Japanese American internment: U.S. President Ronald Reagan signs the Civil Liberties Act of 1988, providing $20,000 payments to Japanese Americans who were either interned in or relocated by the United States during World War II.
Internment of Japanese Americans
During World War II, the United States forcibly relocated and incarcerated about 120,000 people of Japanese descent in ten concentration camps operated by the War Relocation Authority (WRA), mostly in the western interior of the country. About two-thirds were U.S. citizens. These actions were initiated by Executive Order 9066, issued by President Franklin D. Roosevelt on February 19, 1942, following Imperial Japan's attack on Pearl Harbor on December 7, 1941. About 127,000 Japanese Americans then lived in the continental U.S., of which about 112,000 lived on the West Coast. About 80,000 were Nisei and Sansei. The rest were Issei immigrants born in Japan, who were ineligible for citizenship. In Hawaii, where more than 150,000 Japanese Americans comprised more than one-third of the territory's population, only 1,200 to 1,800 were incarcerated.
Ronald Reagan
Ronald Wilson Reagan was an American politician and actor who served as the 40th president of the United States from 1981 to 1989. A member of the Republican Party, he became an important figure in the American conservative movement. The period encompassing his presidency is known as the Reagan era.
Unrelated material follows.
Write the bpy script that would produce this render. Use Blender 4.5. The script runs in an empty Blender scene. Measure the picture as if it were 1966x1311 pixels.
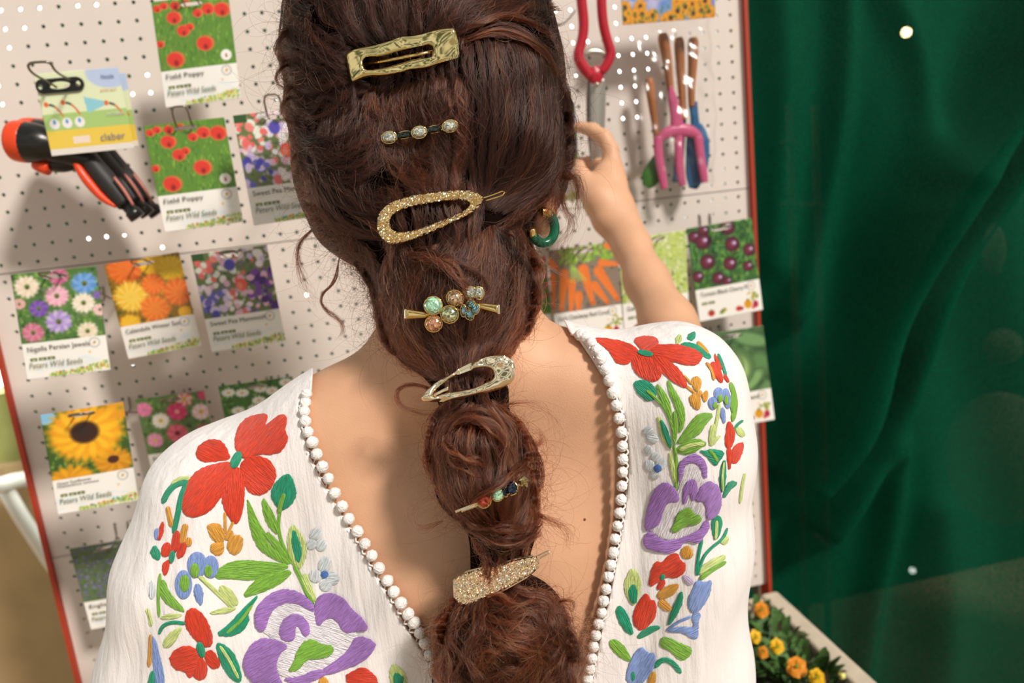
import bpy, math, random
import numpy as np
from mathutils import Vector
from mathutils.bvhtree import BVHTree
random.seed(7); rng = np.random.default_rng(7)
sc = bpy.context.scene; COL = sc.collection

# ------------------------------------------------------------ camera
W, H, F = 1966.0, 1311.0, 1506.08
ROW0 = 1.85                       # height of peg hole row 0
def rod(w):
    w = np.array(w); t = np.linalg.norm(w); k = w/t
    K = np.array([[0,-k[2],k[1]],[k[2],0,-k[0]],[-k[1],k[0],0]])
    return np.eye(3)+math.sin(t)*K+(1-math.cos(t))*K@K
RM = rod([1.7549976764868718,-0.2570833288319938,0.05680723024484978])   # rows: right, down, forward
CAM = -RM.T@np.array([-0.7285696552729584,-0.49501142210795335,1.1082560802466073]) + np.array([0,0,ROW0])
cd = bpy.data.cameras.new('camera'); cam = bpy.data.objects.new('camera', cd); COL.objects.link(cam)
cd.sensor_width = 36.0; cd.lens = F/W*36.0; cd.clip_start = 0.02; cd.clip_end = 60
from mathutils import Matrix
R4 = Matrix([list(RM[0]), list(-RM[1]), list(-RM[2])]).transposed().to_4x4()
cam.matrix_world = Matrix.Translation(Vector(CAM)) @ R4
cd.dof.use_dof = True; cd.dof.focus_distance = 0.60; cd.dof.aperture_fstop = 5.6
sc.camera = cam
sc.view_settings.view_transform = 'Standard'; sc.view_settings.look = 'None'
sc.view_settings.gamma = 1.0; sc.view_settings.use_curve_mapping = False
sc.view_settings.exposure = 0.0
def camvec(x, y, z):              # camera (right, down, forward) direction -> world
    return RM.T@np.array([x, y, z], float)
def at(px, py, d):                # pixel + depth along the view axis -> world point
    px = np.asarray(px, float); py = np.asarray(py, float); d = np.asarray(d, float)+0*px
    c = np.stack([(px-W/2)/F*d, (py-H/2)/F*d, d], -1)
    return c@RM + CAM
def proj(P):
    c = (np.asarray(P)-CAM)@RM.T
    return W/2+F*c[...,0]/c[...,2], H/2+F*c[...,1]/c[...,2], c[...,2]
def on_plane(px, py, p0, n):
    px = np.asarray(px, float); py = np.asarray(py, float)
    r = np.stack([(px-W/2)/F, (py-H/2)/F, 1+0*px], -1)@RM
    t = ((np.asarray(p0)-CAM)@np.asarray(n))/(r@np.asarray(n))
    return CAM + r*t[..., None]
def on_board(px, py, off=0.0):
    return on_plane(px, py, (0,-off,0), (0,1,0))

# ------------------------------------------------------------ sky and sun
wd = bpy.data.worlds.new('sky'); sc.world = wd; wd.use_nodes = True
nt = wd.node_tree; bg = nt.nodes['Background']
tc = nt.nodes.new('ShaderNodeTexCoord'); nz = nt.nodes.new('ShaderNodeTexNoise'); nz.inputs['Scale'].default_value = 5.5
nz.inputs['Detail'].default_value = 3
cr = nt.nodes.new('ShaderNodeValToRGB')
cr.color_ramp.elements[0].position = .44; cr.color_ramp.elements[0].color = (.10,.13,.07,1)
cr.color_ramp.elements[1].position = .56; cr.color_ramp.elements[1].color = (1.25,1.2,1.16,1)
nt.links.new(tc.outputs['Generated'], nz.inputs['Vector']); nt.links.new(nz.outputs['Fac'], cr.inputs['Fac'])
nt.links.new(cr.outputs['Color'], bg.inputs['Color']); bg.inputs['Strength'].default_value = 0.66
sd = bpy.data.lights.new('sun', 'SUN'); sun = bpy.data.objects.new('sun', sd); COL.objects.link(sun)
sd.energy = 3.5; sd.angle = math.radians(9); sd.color = (1.0, .93, .86)
to_sun = camvec(.50, -.60, -.72)
sun.rotation_euler = Vector(to_sun).to_track_quat('Z', 'Y').to_euler(); sun.location = (2, -2, 3)

# ------------------------------------------------------------ materials
def hexc(h):
    h = h.lstrip('#'); c = [int(h[i:i+2],16)/255 for i in (0,2,4)]
    return tuple(x/12.92 if x<=.04045 else ((x+.055)/1.055)**2.4 for x in c)
MATS = {}
def mat(name, col='#ffffff', rough=.5, metal=0., **k):
    if name in MATS: return MATS[name]
    m = bpy.data.materials.new(name); m.use_nodes = True; nt = m.node_tree; b = nt.nodes['Principled BSDF']
    c = hexc(col) if isinstance(col, str) else col
    b.inputs['Base Color'].default_value = (*c, 1); b.inputs['Roughness'].default_value = rough; b.inputs['Metallic'].default_value = metal
    for key, v in k.items():
        if key in ('noise','bump','attr','stitch','post'): continue
        b.inputs[key].default_value = v
    tc = nt.nodes.new('ShaderNodeTexCoord')
    def noise(scale, stretch=(1,1,1), detail=3, coord='Object'):
        mp = nt.nodes.new('ShaderNodeMapping'); mp.inputs['Scale'].default_value = stretch
        nt.links.new(tc.outputs[coord], mp.inputs['Vector'])
        n = nt.nodes.new('ShaderNodeTexNoise'); n.inputs['Scale'].default_value = scale; n.inputs['Detail'].default_value = detail
        nt.links.new(mp.outputs['Vector'], n.inputs['Vector']); return n
    if 'noise' in k:                                  # (scale, amount, stretch)
        s, a, st = (list(k['noise'])+[(1,1,1)])[:3]
        n = noise(s, st); mr = nt.nodes.new('ShaderNodeMapRange')
        mr.inputs['From Min'].default_value=.3; mr.inputs['From Max'].default_value=.7
        mr.inputs['To Min'].default_value = 1-a; mr.inputs['To Max'].default_value = 1+a
        mx = nt.nodes.new('ShaderNodeVectorMath'); mx.operation='SCALE'; mx.inputs[0].default_value = c
        nt.links.new(n.outputs['Fac'], mr.inputs['Value']); nt.links.new(mr.outputs['Result'], mx.inputs['Scale'])
        nt.links.new(mx.outputs['Vector'], b.inputs['Base Color'])
    if 'attr' in k:
        at_ = nt.nodes.new('ShaderNodeAttribute'); at_.attribute_name = k['attr']
        nt.links.new(at_.outputs['Color'], b.inputs['Base Color'])
    if 'bump' in k:                                   # (scale, dist, stretch, coord)
        s, dist, st, co = (list(k['bump'])+[(1,1,1),'Object'][len(k['bump'])-2:])[:4]
        n = noise(s, st, 3, co); bp = nt.nodes.new('ShaderNodeBump'); bp.inputs['Distance'].default_value = dist
        bp.inputs['Strength'].default_value = 1.0
        nt.links.new(n.outputs['Fac'], bp.inputs['Height']); nt.links.new(bp.outputs['Normal'], b.inputs['Normal'])
    if 'post' in k: k['post'](m, nt, b, noise)
    MATS[name] = m; return m

# ------------------------------------------------------------ object helpers
def tag(o, label=None, cat=None, group=None, kind=None):
    if label: o['label'] = label
    if cat: o['category'] = cat
    if group: o['group'] = group
    if kind: o['kind'] = kind
    return o
def empty(name, loc, label=None, cat=None, group=None, kind=None):
    o = bpy.data.objects.new(name, None); COL.objects.link(o); o.location = loc; o.empty_display_size = .02
    return tag(o, label, cat, group, kind)
def worldloc(o):
    v = Vector((0,0,0))
    while o: v = v + o.location; o = o.parent
    return v
def mesh(name, V, Fc, m=None, parent=None, smooth=True, origin=None, **tg):
    V = np.asarray(V, float)
    if origin is None:
        origin = np.array(worldloc(parent)) if parent else np.array([*( (V.min(0)+V.max(0))/2 )[:2], V[:,2].min()])
    me = bpy.data.meshes.new(name)
    me.from_pydata((V-origin).tolist(), [], Fc.tolist() if isinstance(Fc, np.ndarray) else Fc); me.update()
    if smooth: me.polygons.foreach_set('use_smooth', [True]*len(me.polygons))
    o = bpy.data.objects.new(name, me); COL.objects.link(o)
    if m:
        for mm in (m if isinstance(m, (list,tuple)) else [m]): me.materials.append(mm)
    if parent: o.parent = parent; o.location = Vector(origin)-worldloc(parent)
    else: o.location = origin
    return tag(o, **tg)
def joinm(parts):
    V = []; Fc = []; n = 0
    for v, f in parts:
        v = np.asarray(v, float); V.append(v); Fc += [[int(i)+n for i in q] for q in f]; n += len(v)
    return np.concatenate(V), Fc
def box(c, s, R=None):
    c = np.asarray(c, float); v = np.array([[x,y,z] for x in (-1,1) for y in (-1,1) for z in (-1,1)])*np.asarray(s)/2
    if R is not None: v = v@np.asarray(R).T
    return v+c, [(0,1,3,2),(4,6,7,5),(0,4,5,1),(2,3,7,6),(0,2,6,4),(1,5,7,3)]
def frames(P, closed=False):
    P = np.asarray(P, float); T = np.gradient(P, axis=0)
    if closed: T = np.roll(P,-1,0)-np.roll(P,1,0)
    T /= np.linalg.norm(T, axis=1)[:,None]+1e-12
    a = np.array([0,0,1.]) if abs(T[0][2])<.9 else np.array([1.,0,0]); N = np.zeros_like(P)
    n = a-T[0]*(a@T[0]); n /= np.linalg.norm(n); N[0] = n
    for i in range(1, len(P)):
        n = N[i-1]-T[i]*(N[i-1]@T[i]); N[i] = n/(np.linalg.norm(n)+1e-12)
    return T, N, np.cross(T, N)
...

Civil Liberties Act of 1988
The Civil Liberties Act of 1988 is a United States federal law that granted reparations to Japanese Americans who had been wrongly interned by the United States government during World War II and to "discourage the occurrence of similar injustices and violations of civil liberties in the future". The act was sponsored by California Democratic congressman and former internee Norman Mineta in the House and Hawaii Democratic Senator Spark Matsunaga in the Senate. The bill was supported by the majority of Democrats in Congress, while the majority of Republicans voted against it. The act was signed into law by President Ronald Reagan.